◆ **Your instructions**
Go through the lines below. Copy those with "extends".

■ ■ ■ ■ ■ ■ ■

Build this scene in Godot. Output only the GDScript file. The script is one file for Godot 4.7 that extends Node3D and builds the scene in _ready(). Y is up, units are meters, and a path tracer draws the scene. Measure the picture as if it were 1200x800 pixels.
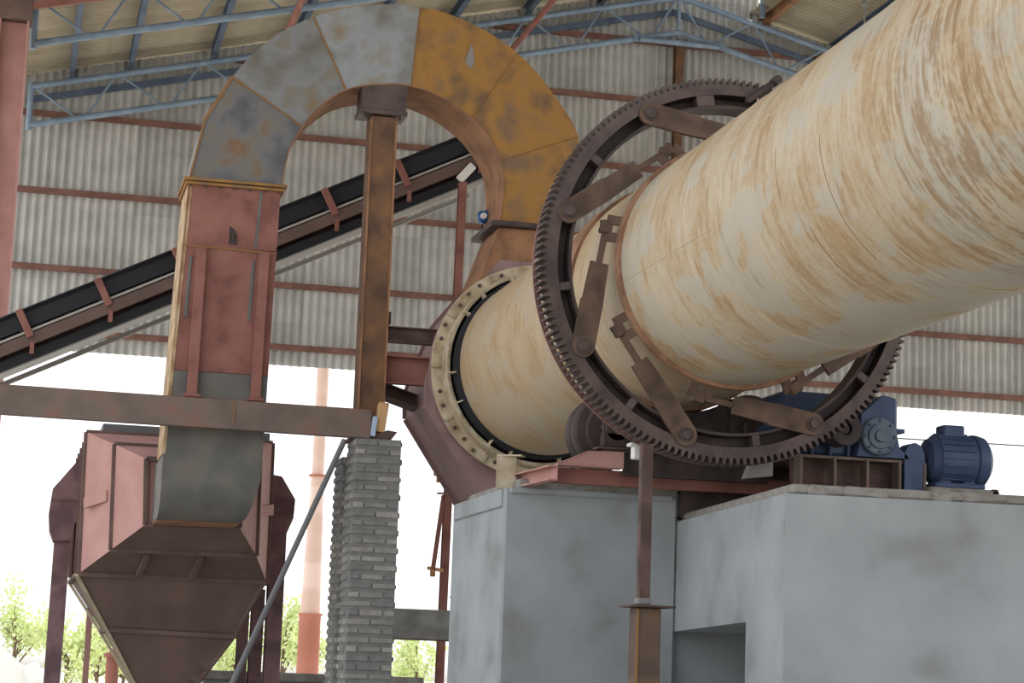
extends Node3D
# Steel shed with a rotary kiln, its girth gear, a gooseneck gas duct and a dust collector.
# World axes: -Z runs along the kiln away from the camera, X to the right along the end wall, Y up, metres.

var counts := {}
var M := {}
var rng := RandomNumberGenerator.new()

# ------------------------------------------------------------------ mesh builder
class MB:
	var st := SurfaceTool.new()
	func _init(): st.begin(Mesh.PRIMITIVE_TRIANGLES)
	func v(p: Vector3, n: Vector3, uv := Vector2.ZERO):
		st.set_normal(n); st.set_uv(uv); st.add_vertex(p)
	func tri(a: Vector3, b: Vector3, c: Vector3):      # counter-clockwise seen from outside
		var n := (b - a).cross(c - a)
		if n.length_squared() < 1e-18: return
		n = n.normalized()
		v(a, n); v(c, n); v(b, n)
	func quad(a: Vector3, b: Vector3, c: Vector3, d: Vector3):
		tri(a, b, c); tri(a, c, d)
	func quadn(a, b, c, d, na, nb, nc, nd):            # smooth quad
		v(a, na); v(c, nc); v(b, nb); v(a, na); v(d, nd); v(c, nc)
	func face(pts: Array, centre: Vector3):            # convex polygon turned away from a centre
		var m := Vector3.ZERO
		for p in pts: m += p
		m /= pts.size()
		var n: Vector3 = (pts[1] - pts[0]).cross(pts[2] - pts[0])
		if n.length_squared() < 1e-14 and pts.size() > 3: n = (pts[2] - pts[0]).cross(pts[3] - pts[0])
		var f: bool = n.dot(m - centre) < 0
		for i in range(1, pts.size() - 1):
			if f: tri(pts[0], pts[i + 1], pts[i])
			else: tri(pts[0], pts[i], pts[i + 1])
	func box(c: Vector3, s: Vector3, b := Basis(), ch := 0.0):
		var h := s * 0.5
		if ch <= 0.0:
			var q := []
			for i in 8: q.append(c + b * Vector3(h.x if i & 1 else -h.x, h.y if i & 2 else -h.y, h.z if i & 4 else -h.z))
			for f in [[0, 1, 3, 2], [4, 5, 7, 6], [0, 1, 5, 4], [2, 3, 7, 6], [0, 2, 6, 4], [1, 3, 7, 5]]:
				face([q[f[0]], q[f[1]], q[f[2]], q[f[3]]], c)
			return
		ch = min(ch, min(h.x, min(h.y, h.z)) * 0.9)
		var corner = func(sx, sy, sz, ax):            # vertex of that corner that lies on the face across axis ax
			var p := Vector3(sx * h.x, sy * h.y, sz * h.z)
			for k in 3:
				if k != ax: p[k] -= sign(p[k]) * ch
			return c + b * p
		for ax in 3:
			for s0 in [-1, 1]:
				var pts := []
				for t in [[-1, -1], [1, -1], [1, 1], [-1, 1]]:
					var g := [0, 0, 0]
					g[ax] = s0; g[(ax + 1) % 3] = t[0]; g[(ax + 2) % 3] = t[1]
					pts.append(corner.call(g[0], g[1], g[2], ax))
				face(pts, c)
			for s1 in [-1, 1]:
				for s2 in [-1, 1]:
					var a := (ax + 1) % 3; var d := (ax + 2) % 3
					var e := []
					for k in [[-1, a], [1, a], [1, d], [-1, d]]:
						var g := [0, 0, 0]
						g[ax] = k[0]; g[a] = s1; g[d] = s2
						e.append(corner.call(g[0], g[1], g[2], k[1]))
					face(e, c)
		for i in 8:
			var sx := 1 if i & 1 else -1; var sy := 1 if i & 2 else -1; var sz := 1 if i & 4 else -1
			face([corner.call(sx, sy, sz, 0), corner.call(sx, sy, sz, 1), corner.call(sx, sy, sz, 2)], c)
	func frame(a: Vector3, d: Vector3, up: Vector3) -> Basis:   # z along the piece, y up
		var z := (d - a).normalized()
		if abs(z.dot(up.normalized())) > 0.98: up = Vector3(0, 0, 1) if abs(z.z) < 0.9 else Vector3(1, 0, 0)
		var x := up.cross(z).normalized()
		return Basis(x, z.cross(x).normalized(), z)
	func bar(a: Vector3, d: Vector3, w: float, h: float, up := Vector3.UP, ch := 0.0):
		box((a + d) * 0.5, Vector3(w, h, a.distance_to(d)), frame(a, d, up), ch)
	func section(a: Vector3, d: Vector3, poly: PackedVector2Array, up := Vector3.UP):   # polygon swept straight from a to d
		var b := frame(a, d, up)
		var area := 0.0
		for i in poly.size(): area += poly[i].cross(poly[(i + 1) % poly.size()])
		if area < 0: poly.reverse()
		var p0 := []; var p1 := []
		for q in poly:
			var o := b.x * q.x + b.y * q.y
			p0.append(a + o); p1.append(d + o)
		for i in poly.size():
			var j := (i + 1) % poly.size()
			quad(p0[i], p0[j], p1[j], p1[i])
		var t := Geometry2D.triangulate_polygon(poly)
		for i in range(0, t.size(), 3):
			var aa := poly[t[i]]; var bb := poly[t[i + 1]]; var cc := poly[t[i + 2]]
			var ccw := (bb - aa).cross(cc - aa) > 0
			var i1 := t[i + 1] if ccw else t[i + 2]; var i2 := t[i + 2] if ccw else t[i + 1]
			tri(p1[t[i]], p1[i1], p1[i2]); tri(p0[t[i]], p0[i2], p0[i1])
	func prism(poly: Array, z0: float, z1: float):     # polygon in X and Y between two depths
		var p := PackedVector2Array(poly)
		section(Vector3(0, 0, min(z0, z1)), Vector3(0, 0, max(z0, z1)), p, Vector3.UP)
	func loft(a: Array, d: Array, caps := true):       # two quads joined, convex
		var c := Vector3.ZERO
		for p in a + d: c += p
		c /= 8.0
		for i in 4: face([a[i], a[(i + 1) % 4], d[(i + 1) % 4], d[i]], c)
		if caps: face(a, c); face(d, c)
	func lathe(prof: Array, o: Vector3, b: Basis, n := 32, a0 := 0.0, a1 := TAU):   # points (radius, height along b.y)
		var ring := []
		for i in n + 1:
			var t := a0 + (a1 - a0) * i / n
			ring.append(b.x * cos(t) + b.z * sin(t))
		for k in prof.size() - 1:
			var p: Vector2 = prof[k]; var q: Vector2 = prof[k + 1]
			var d := (q - p)
			if d.length() < 1e-6: continue
			var nr := Vector2(d.y, -d.x).normalized()   # (radial, axial)
			for i in n:
				var r0: Vector3 = ring[i]; var r1: Vector3 = ring[i + 1]
				var A := o + r0 * p.x + b.y * p.y; var B := o + r1 * p.x + b.y * p.y
				var C := o + r1 * q.x + b.y * q.y; var D := o + r0 * q.x + b.y * q.y
				var n0 := (r0 * nr.x + b.y * nr.y).normalized(); var n1 := (r1 * nr.x + b.y * nr.y).normalized()
				var g := (C - A).cross(B - A)
				if g.length_squared() < 1e-18: g = (D - A).cross(C - A)
				if g.dot(n0 + n1) < 0:
					v(A, n0); v(C, n1); v(B, n1); v(A, n0); v(D, n0); v(C, n1)
				else:
					v(A, n0); v(B, n1); v(C, n1); v(A, n0); v(C, n1); v(D, n0)
	func tube(a: Vector3, d: Vector3, r0: float, r1 := -1.0, n := 12):
		if r1 < 0: r1 = r0
		var f := frame(a, d, Vector3.UP)
		var b := Basis(f.x, f.z, -f.y)
		var L := a.distance_to(d)
		lathe([Vector2(0, 0), Vector2(r0, 0), Vector2(r1, L), Vector2(0, L)], a, b, n)
	func path(pts: Array, r: float, n := 8):
		for i in pts.size() - 1: tube(pts[i], pts[i + 1], r, r, n)
	func hexbolt(c: Vector3, axis: Vector3, r: float, h: float):
		var b := frame(c, c + axis, Vector3(0.3, 1, 0.2))
		lathe([Vector2(0, -0.002), Vector2(r, -0.002), Vector2(r, h * 0.8), Vector2(r * 0.8, h), Vector2(0, h)], c, Basis(b.x, b.z, -b.y), 6)
	func mesh() -> ArrayMesh: return st.commit()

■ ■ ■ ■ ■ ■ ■

◆ **Output for this task**
Build this scene in Godot. Output only the GDScript file. The script is one file for Godot 4.7 that extends Node3D and builds the scene in _ready(). Y is up, units are meters, and a path tracer draws the scene. Measure the picture as if it were 1200x800 pixels.
extends Node3D